**Exercise instructions**
Repeat the listing below word for word, stopping after the line that contains "mb = MB(); put_text(mb, s_, (XF".

**Given material**
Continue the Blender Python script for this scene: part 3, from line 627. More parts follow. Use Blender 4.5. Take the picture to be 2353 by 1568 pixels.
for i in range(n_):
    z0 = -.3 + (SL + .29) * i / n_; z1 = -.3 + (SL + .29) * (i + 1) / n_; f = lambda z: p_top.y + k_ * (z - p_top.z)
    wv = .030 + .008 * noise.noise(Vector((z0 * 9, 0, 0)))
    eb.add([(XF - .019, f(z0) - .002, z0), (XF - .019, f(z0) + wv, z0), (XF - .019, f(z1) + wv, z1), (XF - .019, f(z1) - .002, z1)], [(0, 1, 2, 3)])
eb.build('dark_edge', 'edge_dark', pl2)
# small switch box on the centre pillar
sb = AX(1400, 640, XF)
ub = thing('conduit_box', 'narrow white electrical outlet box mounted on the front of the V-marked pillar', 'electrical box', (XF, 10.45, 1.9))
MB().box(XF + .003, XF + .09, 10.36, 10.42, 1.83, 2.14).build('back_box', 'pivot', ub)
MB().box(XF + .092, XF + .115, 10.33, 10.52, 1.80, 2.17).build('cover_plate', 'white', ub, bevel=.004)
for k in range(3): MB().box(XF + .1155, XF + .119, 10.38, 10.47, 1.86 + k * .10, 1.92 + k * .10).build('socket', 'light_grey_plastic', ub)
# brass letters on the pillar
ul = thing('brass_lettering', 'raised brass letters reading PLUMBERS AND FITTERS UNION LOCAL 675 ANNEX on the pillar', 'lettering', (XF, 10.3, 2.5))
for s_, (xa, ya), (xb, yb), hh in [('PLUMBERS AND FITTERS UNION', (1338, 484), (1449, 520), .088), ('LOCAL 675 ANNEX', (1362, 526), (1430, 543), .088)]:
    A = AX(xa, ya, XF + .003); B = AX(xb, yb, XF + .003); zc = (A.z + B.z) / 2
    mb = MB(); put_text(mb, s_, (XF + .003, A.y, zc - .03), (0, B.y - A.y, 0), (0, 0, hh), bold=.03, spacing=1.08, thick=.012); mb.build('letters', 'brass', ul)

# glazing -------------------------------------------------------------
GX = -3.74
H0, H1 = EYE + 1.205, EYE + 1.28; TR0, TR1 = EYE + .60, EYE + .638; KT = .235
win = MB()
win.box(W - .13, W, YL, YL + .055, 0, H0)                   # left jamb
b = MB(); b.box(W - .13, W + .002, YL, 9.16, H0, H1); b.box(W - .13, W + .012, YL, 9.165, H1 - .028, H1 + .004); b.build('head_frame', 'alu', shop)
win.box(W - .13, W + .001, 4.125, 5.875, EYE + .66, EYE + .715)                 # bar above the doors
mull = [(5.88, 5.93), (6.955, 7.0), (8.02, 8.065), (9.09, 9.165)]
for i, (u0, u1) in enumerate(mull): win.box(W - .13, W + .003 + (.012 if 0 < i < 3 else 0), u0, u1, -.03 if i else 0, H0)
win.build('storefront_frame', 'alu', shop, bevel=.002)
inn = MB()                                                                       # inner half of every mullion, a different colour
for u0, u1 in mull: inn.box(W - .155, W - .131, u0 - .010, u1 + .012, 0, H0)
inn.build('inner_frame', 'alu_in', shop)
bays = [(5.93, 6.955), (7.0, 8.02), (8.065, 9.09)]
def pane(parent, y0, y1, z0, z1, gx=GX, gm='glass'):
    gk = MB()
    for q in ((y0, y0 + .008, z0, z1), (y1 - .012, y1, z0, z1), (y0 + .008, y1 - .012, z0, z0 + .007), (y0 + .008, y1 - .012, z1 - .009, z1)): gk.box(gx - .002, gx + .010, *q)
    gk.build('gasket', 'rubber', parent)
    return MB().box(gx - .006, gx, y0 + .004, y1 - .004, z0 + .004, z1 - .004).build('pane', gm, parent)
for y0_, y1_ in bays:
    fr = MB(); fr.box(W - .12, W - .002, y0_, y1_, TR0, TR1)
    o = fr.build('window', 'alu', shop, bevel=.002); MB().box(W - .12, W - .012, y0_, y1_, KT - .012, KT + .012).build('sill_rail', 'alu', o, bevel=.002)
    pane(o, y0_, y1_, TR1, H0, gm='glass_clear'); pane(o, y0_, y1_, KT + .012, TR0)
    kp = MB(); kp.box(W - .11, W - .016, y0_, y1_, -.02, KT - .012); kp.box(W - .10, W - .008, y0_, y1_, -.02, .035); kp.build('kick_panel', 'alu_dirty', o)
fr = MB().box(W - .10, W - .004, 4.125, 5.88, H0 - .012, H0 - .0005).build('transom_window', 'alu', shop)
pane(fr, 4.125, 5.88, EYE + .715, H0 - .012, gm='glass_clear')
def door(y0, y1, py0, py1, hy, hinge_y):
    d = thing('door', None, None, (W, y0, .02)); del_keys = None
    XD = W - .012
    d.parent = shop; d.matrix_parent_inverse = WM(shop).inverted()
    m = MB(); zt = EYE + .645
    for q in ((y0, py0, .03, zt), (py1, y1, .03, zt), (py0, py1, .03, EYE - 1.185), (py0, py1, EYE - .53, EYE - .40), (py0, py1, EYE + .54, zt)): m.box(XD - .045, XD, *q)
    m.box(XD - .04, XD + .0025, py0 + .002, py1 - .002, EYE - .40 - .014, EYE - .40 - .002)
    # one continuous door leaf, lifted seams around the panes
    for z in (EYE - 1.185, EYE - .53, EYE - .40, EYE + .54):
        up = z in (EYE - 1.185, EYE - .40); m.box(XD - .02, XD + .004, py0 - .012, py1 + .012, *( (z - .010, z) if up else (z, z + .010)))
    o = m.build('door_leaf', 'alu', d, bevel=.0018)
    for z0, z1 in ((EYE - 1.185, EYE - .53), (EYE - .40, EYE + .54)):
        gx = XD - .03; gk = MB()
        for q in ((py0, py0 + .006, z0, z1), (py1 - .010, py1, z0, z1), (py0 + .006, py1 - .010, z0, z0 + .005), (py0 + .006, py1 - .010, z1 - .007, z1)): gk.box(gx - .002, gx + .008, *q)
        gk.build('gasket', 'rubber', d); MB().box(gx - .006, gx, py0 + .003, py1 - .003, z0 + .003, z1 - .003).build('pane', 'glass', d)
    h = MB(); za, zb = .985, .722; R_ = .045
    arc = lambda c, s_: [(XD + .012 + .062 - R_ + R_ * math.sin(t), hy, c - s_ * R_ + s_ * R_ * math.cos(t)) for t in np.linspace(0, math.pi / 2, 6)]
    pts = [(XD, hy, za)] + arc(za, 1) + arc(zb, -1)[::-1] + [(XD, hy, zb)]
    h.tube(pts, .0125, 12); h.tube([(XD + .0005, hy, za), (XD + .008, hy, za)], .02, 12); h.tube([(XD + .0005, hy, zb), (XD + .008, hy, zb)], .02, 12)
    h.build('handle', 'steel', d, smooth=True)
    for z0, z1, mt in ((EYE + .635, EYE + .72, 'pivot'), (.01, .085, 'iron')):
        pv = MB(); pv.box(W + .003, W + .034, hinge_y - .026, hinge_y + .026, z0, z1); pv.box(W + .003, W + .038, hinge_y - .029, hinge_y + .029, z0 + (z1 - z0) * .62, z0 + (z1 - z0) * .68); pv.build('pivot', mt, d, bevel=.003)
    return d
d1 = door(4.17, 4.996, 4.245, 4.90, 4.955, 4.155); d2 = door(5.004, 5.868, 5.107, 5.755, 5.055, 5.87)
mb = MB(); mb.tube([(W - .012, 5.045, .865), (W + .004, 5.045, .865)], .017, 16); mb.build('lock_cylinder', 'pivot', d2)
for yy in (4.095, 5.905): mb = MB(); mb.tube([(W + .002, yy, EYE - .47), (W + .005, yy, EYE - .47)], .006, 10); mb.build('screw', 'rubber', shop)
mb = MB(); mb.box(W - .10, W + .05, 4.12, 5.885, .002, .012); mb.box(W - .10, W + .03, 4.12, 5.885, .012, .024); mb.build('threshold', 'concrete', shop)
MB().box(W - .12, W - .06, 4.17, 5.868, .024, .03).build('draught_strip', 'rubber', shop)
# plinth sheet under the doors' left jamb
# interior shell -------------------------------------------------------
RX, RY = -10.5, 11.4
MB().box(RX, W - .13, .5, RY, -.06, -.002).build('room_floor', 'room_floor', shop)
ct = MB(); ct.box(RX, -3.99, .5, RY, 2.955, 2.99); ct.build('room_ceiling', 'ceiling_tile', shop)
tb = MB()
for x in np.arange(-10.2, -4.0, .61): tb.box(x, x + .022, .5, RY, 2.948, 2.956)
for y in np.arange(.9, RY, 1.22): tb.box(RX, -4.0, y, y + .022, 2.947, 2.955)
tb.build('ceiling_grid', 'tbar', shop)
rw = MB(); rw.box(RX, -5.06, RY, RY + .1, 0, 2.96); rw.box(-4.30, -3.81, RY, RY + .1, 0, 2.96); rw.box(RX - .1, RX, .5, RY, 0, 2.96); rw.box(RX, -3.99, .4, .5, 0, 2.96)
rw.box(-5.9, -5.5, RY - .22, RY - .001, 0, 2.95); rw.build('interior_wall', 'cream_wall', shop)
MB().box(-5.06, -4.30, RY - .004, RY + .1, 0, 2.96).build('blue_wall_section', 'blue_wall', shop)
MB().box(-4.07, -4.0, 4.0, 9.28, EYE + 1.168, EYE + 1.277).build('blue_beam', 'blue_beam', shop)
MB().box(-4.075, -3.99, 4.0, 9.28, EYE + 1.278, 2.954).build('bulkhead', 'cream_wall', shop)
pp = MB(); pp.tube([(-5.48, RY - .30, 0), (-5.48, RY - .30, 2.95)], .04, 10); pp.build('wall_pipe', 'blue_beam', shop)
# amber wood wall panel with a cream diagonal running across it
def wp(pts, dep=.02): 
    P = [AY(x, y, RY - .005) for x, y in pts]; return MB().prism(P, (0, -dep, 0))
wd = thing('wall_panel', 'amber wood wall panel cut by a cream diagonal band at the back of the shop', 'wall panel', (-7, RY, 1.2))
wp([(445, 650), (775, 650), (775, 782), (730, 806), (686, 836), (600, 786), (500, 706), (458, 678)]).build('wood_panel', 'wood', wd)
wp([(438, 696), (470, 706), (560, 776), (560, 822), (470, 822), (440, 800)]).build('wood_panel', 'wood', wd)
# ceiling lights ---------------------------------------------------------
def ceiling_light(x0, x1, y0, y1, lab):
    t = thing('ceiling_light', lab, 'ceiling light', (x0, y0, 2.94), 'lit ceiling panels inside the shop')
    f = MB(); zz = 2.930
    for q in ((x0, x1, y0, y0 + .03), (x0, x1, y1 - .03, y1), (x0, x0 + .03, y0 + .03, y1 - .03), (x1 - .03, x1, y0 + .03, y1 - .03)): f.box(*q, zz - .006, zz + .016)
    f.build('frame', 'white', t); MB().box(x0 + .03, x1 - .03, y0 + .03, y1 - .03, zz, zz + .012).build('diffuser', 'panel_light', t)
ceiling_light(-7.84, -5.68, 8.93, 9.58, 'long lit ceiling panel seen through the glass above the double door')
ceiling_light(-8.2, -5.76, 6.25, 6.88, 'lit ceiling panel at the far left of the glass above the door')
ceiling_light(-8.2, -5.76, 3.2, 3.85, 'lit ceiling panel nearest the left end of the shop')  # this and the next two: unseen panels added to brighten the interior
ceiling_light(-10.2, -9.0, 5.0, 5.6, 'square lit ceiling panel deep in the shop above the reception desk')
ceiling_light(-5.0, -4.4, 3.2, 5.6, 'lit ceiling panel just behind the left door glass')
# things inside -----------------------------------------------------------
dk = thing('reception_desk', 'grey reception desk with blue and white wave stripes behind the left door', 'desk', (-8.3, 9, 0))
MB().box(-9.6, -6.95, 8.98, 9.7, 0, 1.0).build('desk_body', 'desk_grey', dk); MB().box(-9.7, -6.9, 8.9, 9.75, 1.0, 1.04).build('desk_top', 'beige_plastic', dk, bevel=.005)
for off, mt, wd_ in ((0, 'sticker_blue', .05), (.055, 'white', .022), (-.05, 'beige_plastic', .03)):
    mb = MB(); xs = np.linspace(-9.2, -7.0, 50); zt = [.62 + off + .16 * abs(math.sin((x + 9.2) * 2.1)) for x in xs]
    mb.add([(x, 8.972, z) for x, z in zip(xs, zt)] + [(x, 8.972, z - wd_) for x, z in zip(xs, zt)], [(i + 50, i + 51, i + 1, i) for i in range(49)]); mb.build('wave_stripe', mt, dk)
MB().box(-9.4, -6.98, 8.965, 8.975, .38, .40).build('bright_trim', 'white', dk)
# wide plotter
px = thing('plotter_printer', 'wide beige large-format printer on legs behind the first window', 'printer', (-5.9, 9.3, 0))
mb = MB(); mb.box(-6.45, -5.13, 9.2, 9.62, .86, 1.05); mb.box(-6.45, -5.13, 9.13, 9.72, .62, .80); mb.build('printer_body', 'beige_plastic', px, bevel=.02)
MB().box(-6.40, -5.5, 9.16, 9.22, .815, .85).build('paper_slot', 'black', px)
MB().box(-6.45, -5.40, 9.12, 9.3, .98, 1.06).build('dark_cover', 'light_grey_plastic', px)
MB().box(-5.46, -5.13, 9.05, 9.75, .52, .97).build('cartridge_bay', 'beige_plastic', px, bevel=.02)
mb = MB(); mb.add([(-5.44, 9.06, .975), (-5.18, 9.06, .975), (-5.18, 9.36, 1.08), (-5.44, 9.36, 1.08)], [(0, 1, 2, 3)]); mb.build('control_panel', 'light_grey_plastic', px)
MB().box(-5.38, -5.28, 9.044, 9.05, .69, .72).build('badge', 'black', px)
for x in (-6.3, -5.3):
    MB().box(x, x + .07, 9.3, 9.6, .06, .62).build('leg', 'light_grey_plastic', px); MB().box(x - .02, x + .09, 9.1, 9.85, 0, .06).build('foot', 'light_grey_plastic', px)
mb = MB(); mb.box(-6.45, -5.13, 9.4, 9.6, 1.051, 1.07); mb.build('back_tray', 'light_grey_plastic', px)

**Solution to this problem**
Continue the Blender Python script for this scene: part 3, from line 627. More parts follow. Use Blender 4.5. Take the picture to be 2353 by 1568 pixels.
for i in range(n_):
    z0 = -.3 + (SL + .29) * i / n_; z1 = -.3 + (SL + .29) * (i + 1) / n_; f = lambda z: p_top.y + k_ * (z - p_top.z)
    wv = .030 + .008 * noise.noise(Vector((z0 * 9, 0, 0)))
    eb.add([(XF - .019, f(z0) - .002, z0), (XF - .019, f(z0) + wv, z0), (XF - .019, f(z1) + wv, z1), (XF - .019, f(z1) - .002, z1)], [(0, 1, 2, 3)])
eb.build('dark_edge', 'edge_dark', pl2)
# small switch box on the centre pillar
sb = AX(1400, 640, XF)
ub = thing('conduit_box', 'narrow white electrical outlet box mounted on the front of the V-marked pillar', 'electrical box', (XF, 10.45, 1.9))
MB().box(XF + .003, XF + .09, 10.36, 10.42, 1.83, 2.14).build('back_box', 'pivot', ub)
MB().box(XF + .092, XF + .115, 10.33, 10.52, 1.80, 2.17).build('cover_plate', 'white', ub, bevel=.004)
for k in range(3): MB().box(XF + .1155, XF + .119, 10.38, 10.47, 1.86 + k * .10, 1.92 + k * .10).build('socket', 'light_grey_plastic', ub)
# brass letters on the pillar
ul = thing('brass_lettering', 'raised brass letters reading PLUMBERS AND FITTERS UNION LOCAL 675 ANNEX on the pillar', 'lettering', (XF, 10.3, 2.5))
for s_, (xa, ya), (xb, yb), hh in [('PLUMBERS AND FITTERS UNION', (1338, 484), (1449, 520), .088), ('LOCAL 675 ANNEX', (1362, 526), (1430, 543), .088)]:
    A = AX(xa, ya, XF + .003); B = AX(xb, yb, XF + .003); zc = (A.z + B.z) / 2
    mb = MB(); put_text(mb, s_, (XF + .003, A.y, zc - .03), (0, B.y - A.y, 0), (0, 0, hh), bold=.03, spacing=1.08, thick=.012); mb.build('letters', 'brass', ul)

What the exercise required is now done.